2. Enable Visual Voicemail
Visual voicemail shows your voicemails as a list with transcriptions, so you can read them instead of dialing in and listening. Most smartphones support it. It doesn’t change caller behavior (people still won’t leave messages), but it means you can scan and respond to the messages that do come in much faster.
On iPhone, visual voicemail is built in. On Android, it depends on your carrier and phone model, but most major carriers support it.
3. Set Up Call-Back Notifications
Some virtual phone systems and apps can send you a notification the moment a call is missed, even if no voicemail is left. This at least gives you the caller’s number so you can call back quickly.
Speed matters here. Research from Harvard Business Review shows that responding within 5 minutes makes you 100 times more likely to reach the caller than waiting 30 minutes. A missed-call notification with quick callback is better than a voicemail that sits for 48 hours.
4. Forward Calls Instead of Letting Them Go to Voicemail
The most effective change is to stop sending callers to voicemail at all. Forward unanswered calls to a number where someone (or something) answers.
You can forward to:
- A business partner or colleague
- A virtual receptionist service
- An AI phone assistant
Call forwarding takes a few minutes to set up. Our call forwarding guide covers every phone and carrier.
5. Use an AI Phone Assistant
This is what closes the gap. An AI phone assistant answers the call, has a natural conversation with the caller, collects their name, number, and reason for calling, and sends you a structured summary. The caller gets a real interaction, not a beep and silence. And you get all the information you need to follow up.

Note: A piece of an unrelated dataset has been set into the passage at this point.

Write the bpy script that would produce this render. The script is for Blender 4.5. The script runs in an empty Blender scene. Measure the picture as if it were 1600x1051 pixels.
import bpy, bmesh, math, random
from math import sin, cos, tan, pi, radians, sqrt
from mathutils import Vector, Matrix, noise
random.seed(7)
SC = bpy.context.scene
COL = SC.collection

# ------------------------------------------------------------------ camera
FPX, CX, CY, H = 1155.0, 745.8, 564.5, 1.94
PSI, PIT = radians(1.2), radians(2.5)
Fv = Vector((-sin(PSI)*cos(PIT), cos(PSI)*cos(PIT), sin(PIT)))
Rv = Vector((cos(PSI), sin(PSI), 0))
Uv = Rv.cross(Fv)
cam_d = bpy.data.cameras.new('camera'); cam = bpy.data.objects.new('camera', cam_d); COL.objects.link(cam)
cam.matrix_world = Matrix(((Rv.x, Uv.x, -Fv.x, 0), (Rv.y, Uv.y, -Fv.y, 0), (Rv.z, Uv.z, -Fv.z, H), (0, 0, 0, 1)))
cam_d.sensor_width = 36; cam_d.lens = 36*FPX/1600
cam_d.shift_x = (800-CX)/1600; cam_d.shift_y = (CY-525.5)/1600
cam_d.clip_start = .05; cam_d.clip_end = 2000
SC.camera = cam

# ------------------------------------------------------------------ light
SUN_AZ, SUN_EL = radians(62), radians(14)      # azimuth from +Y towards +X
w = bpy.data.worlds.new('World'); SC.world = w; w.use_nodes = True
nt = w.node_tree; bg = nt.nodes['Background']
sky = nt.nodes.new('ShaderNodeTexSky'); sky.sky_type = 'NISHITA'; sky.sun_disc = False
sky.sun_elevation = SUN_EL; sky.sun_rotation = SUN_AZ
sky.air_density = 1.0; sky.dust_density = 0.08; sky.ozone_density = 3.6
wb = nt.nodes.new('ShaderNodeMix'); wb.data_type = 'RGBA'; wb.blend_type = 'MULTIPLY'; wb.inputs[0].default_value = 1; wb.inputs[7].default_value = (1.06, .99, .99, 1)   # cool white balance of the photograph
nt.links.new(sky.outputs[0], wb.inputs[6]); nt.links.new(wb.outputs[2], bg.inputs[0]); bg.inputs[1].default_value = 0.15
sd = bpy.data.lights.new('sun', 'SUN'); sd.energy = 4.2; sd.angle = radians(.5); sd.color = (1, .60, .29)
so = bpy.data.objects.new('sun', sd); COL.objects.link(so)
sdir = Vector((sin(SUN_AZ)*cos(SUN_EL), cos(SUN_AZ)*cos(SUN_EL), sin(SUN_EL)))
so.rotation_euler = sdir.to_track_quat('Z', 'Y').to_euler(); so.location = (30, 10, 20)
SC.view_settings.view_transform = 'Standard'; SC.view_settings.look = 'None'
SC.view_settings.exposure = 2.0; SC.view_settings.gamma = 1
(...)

Safina does exactly this. When your phone goes unanswered, Safina picks up, greets the caller with your business name, and handles the conversation. You receive a push notification with all the details.
The difference from voicemail is dramatic:
| Voicemail | AI Phone Assistant | |
|---|---|---|
| Caller experience | Talk to a machine, hope someone listens | Have a real conversation, know your message got through |
| Information captured | Whatever the caller decides to say (if anything) | Structured data: name, number, reason, urgency |
| Response time | 48+ hours average | Instant notification, callback within minutes |
| Caller completion rate | 20% leave a message | 90%+ have a conversation |
| Cost | Free (included with phone plan) | From €9.99/month |
For a solo professional or small business, the math is straightforward. If voicemail costs you even one client per month (and it almost certainly costs you more), the €9.99 Safina Basic plan pays for itself many times over.
Voicemail Had a Good Run
Voicemail served its purpose for 40 years. It was better than nothing. But caller expectations have changed, caller behavior has changed, and the data shows that voicemail as a business tool is broken.
80% of callers won’t use it. 67% don’t trust it. And the average business takes two days to check it.
You don’t need to get rid of voicemail. Keep it as a last resort. But stop treating it as your plan A for missed calls. Forward those calls to something that actually answers, actually collects the information, and actually tells you about it right away.
Your callers will appreciate it. Your revenue will, too.